> Input data:
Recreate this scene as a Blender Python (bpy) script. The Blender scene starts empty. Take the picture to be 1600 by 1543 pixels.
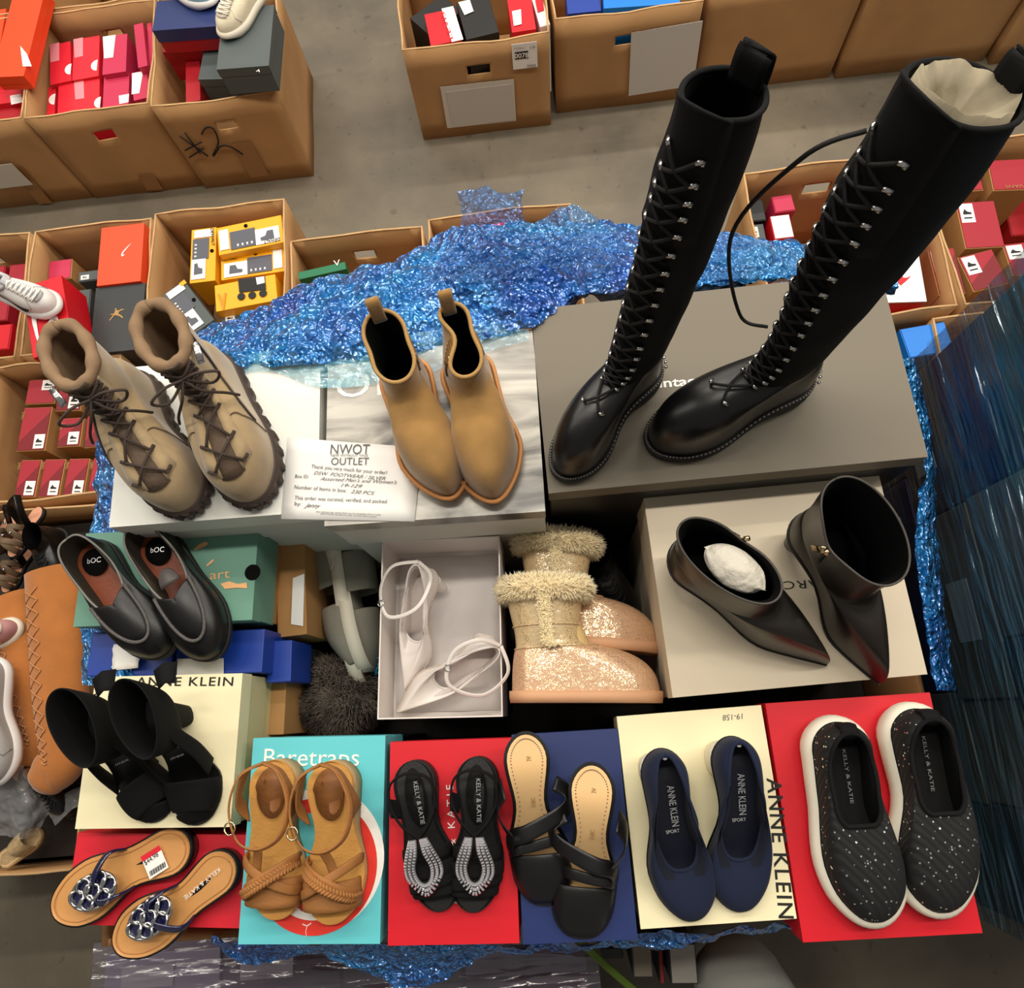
import bpy, math, random
from mathutils import Matrix, Vector, noise
PI=math.pi
SC=bpy.context.scene; COL=SC.collection
# ------------------------------------------------------------------ camera
CZ=2.3; FPX=1150.0; CX,CY=800.0,771.5
def _dirc(p): return Vector((p[0]-CX,-(p[1]-CY),-FPX))
_z=-_dirc((880,1110)); _z.normalize()
_y=_dirc((400,-3700)); _y=_y-_y.dot(_z)*_z; _y.normalize()
_x=_y.cross(_z)
ROT=Matrix((_x,_y,_z))           # camera coordinates -> world
cam=bpy.data.cameras.new('camera'); cam.sensor_fit='HORIZONTAL'; cam.sensor_width=36.0
cam.lens=FPX/1600*36.0; cam.clip_start=0.02; cam.clip_end=60
camo=bpy.data.objects.new('camera',cam); COL.objects.link(camo)
camo.matrix_world=Matrix.Translation((0,0,CZ))@ROT.to_4x4()
SC.camera=camo
# ------------------------------------------------------------------ light
w=bpy.data.worlds.new('warehouse_air'); SC.world=w; w.use_nodes=True
bg=w.node_tree.nodes['Background']; bg.inputs[0].default_value=(1.0,0.95,0.88,1); bg.inputs[1].default_value=0.18
def ceiling_lamp(x,y,z,sx,sy,e,rot=(0,0,0),col=(1,0.93,0.82)):
    l=bpy.data.lights.new('ceiling_lamp','AREA'); l.shape='RECTANGLE'; l.size=sx; l.size_y=sy; l.energy=e; l.color=col
    o=bpy.data.objects.new('ceiling_lamp',l); COL.objects.link(o); o.location=(x,y,z); o.rotation_euler=rot
for lx_ in (-3.4,-1.7,0.0,1.7,3.4):
    for ly_,le_ in ((0.9,25),(2.4,25),(4.2,22),(6.4,18)): ceiling_lamp(lx_,ly_,4.4,1.3,0.14,le_*(0.45 if (lx_<-1 and ly_<1) else 1.06))
SC.view_settings.view_transform='Standard'; SC.view_settings.look='None'
SC.view_settings.exposure=0.38; SC.view_settings.gamma=1.0; SC.view_settings.use_curve_mapping=False
# ------------------------------------------------------------------ helpers
def at(p,z):
    """the point of the horizontal plane at height z seen at pixel p"""
    d=ROT@_dirc(p); return Vector((0,0,CZ))+d*((z-CZ)/d.z)
def lin(c):
    return tuple((x/255/12.92 if x/255<=0.04045 else ((x/255+0.055)/1.055)**2.4) for x in c)+(1,)
MATS={}
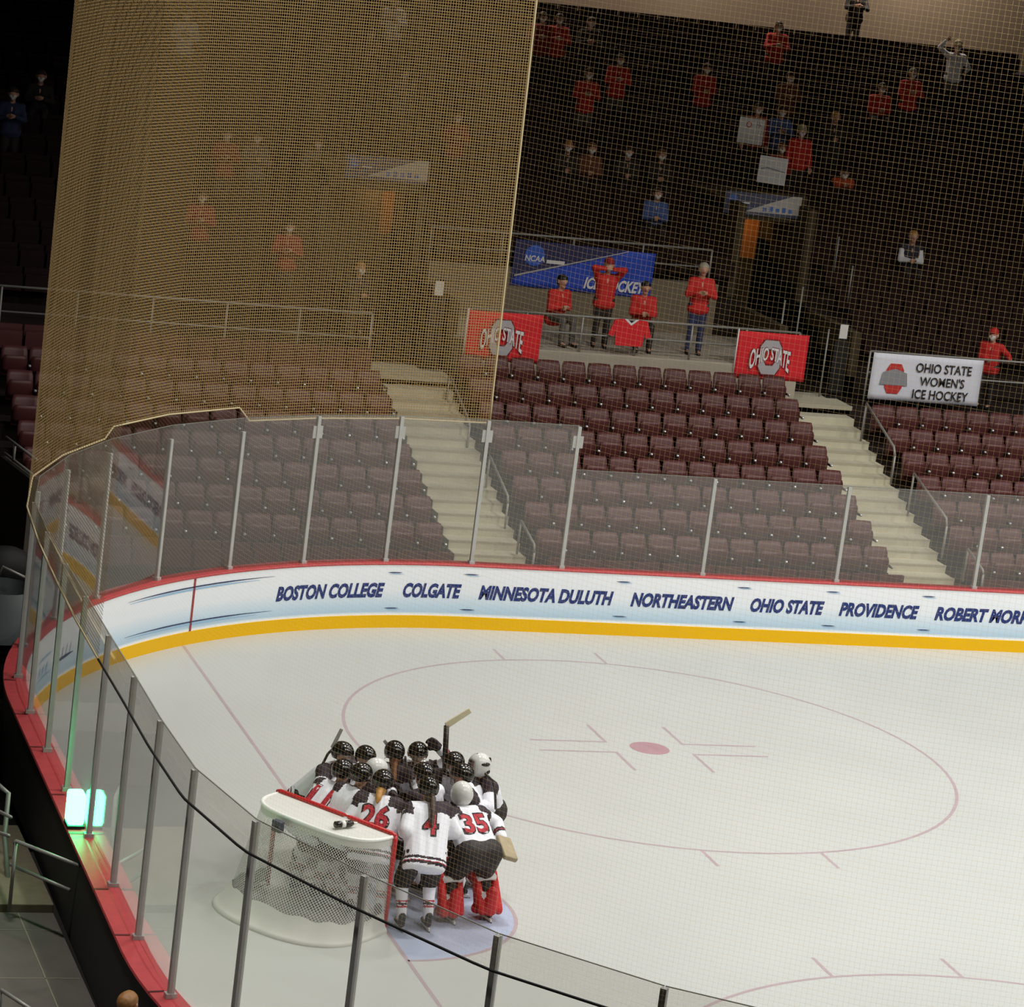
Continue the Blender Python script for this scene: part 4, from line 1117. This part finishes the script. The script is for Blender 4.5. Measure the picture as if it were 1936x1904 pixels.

> Do this: Repeat the material above word for word and skip every image in it.

> Solution below:
Recreate this scene as a Blender Python (bpy) script. The Blender scene starts empty. Take the picture to be 1600 by 1543 pixels.
import bpy, math, random
from mathutils import Matrix, Vector, noise
PI=math.pi
SC=bpy.context.scene; COL=SC.collection
# ------------------------------------------------------------------ camera
CZ=2.3; FPX=1150.0; CX,CY=800.0,771.5
def _dirc(p): return Vector((p[0]-CX,-(p[1]-CY),-FPX))
_z=-_dirc((880,1110)); _z.normalize()
_y=_dirc((400,-3700)); _y=_y-_y.dot(_z)*_z; _y.normalize()
_x=_y.cross(_z)
ROT=Matrix((_x,_y,_z))           # camera coordinates -> world
cam=bpy.data.cameras.new('camera'); cam.sensor_fit='HORIZONTAL'; cam.sensor_width=36.0
cam.lens=FPX/1600*36.0; cam.clip_start=0.02; cam.clip_end=60
camo=bpy.data.objects.new('camera',cam); COL.objects.link(camo)
camo.matrix_world=Matrix.Translation((0,0,CZ))@ROT.to_4x4()
SC.camera=camo
# ------------------------------------------------------------------ light
w=bpy.data.worlds.new('warehouse_air'); SC.world=w; w.use_nodes=True
bg=w.node_tree.nodes['Background']; bg.inputs[0].default_value=(1.0,0.95,0.88,1); bg.inputs[1].default_value=0.18
def ceiling_lamp(x,y,z,sx,sy,e,rot=(0,0,0),col=(1,0.93,0.82)):
    l=bpy.data.lights.new('ceiling_lamp','AREA'); l.shape='RECTANGLE'; l.size=sx; l.size_y=sy; l.energy=e; l.color=col
    o=bpy.data.objects.new('ceiling_lamp',l); COL.objects.link(o); o.location=(x,y,z); o.rotation_euler=rot
for lx_ in (-3.4,-1.7,0.0,1.7,3.4):
    for ly_,le_ in ((0.9,25),(2.4,25),(4.2,22),(6.4,18)): ceiling_lamp(lx_,ly_,4.4,1.3,0.14,le_*(0.45 if (lx_<-1 and ly_<1) else 1.06))
SC.view_settings.view_transform='Standard'; SC.view_settings.look='None'
SC.view_settings.exposure=0.38; SC.view_settings.gamma=1.0; SC.view_settings.use_curve_mapping=False
# ------------------------------------------------------------------ helpers
def at(p,z):
    """the point of the horizontal plane at height z seen at pixel p"""
    d=ROT@_dirc(p); return Vector((0,0,CZ))+d*((z-CZ)/d.z)
def lin(c):
    return tuple((x/255/12.92 if x/255<=0.04045 else ((x/255+0.055)/1.055)**2.4) for x in c)+(1,)
MATS={}
Continue the Blender Python script for this scene: part 4, from line 1117. This part finishes the script. The script is for Blender 4.5. Measure the picture as if it were 1936x1904 pixels.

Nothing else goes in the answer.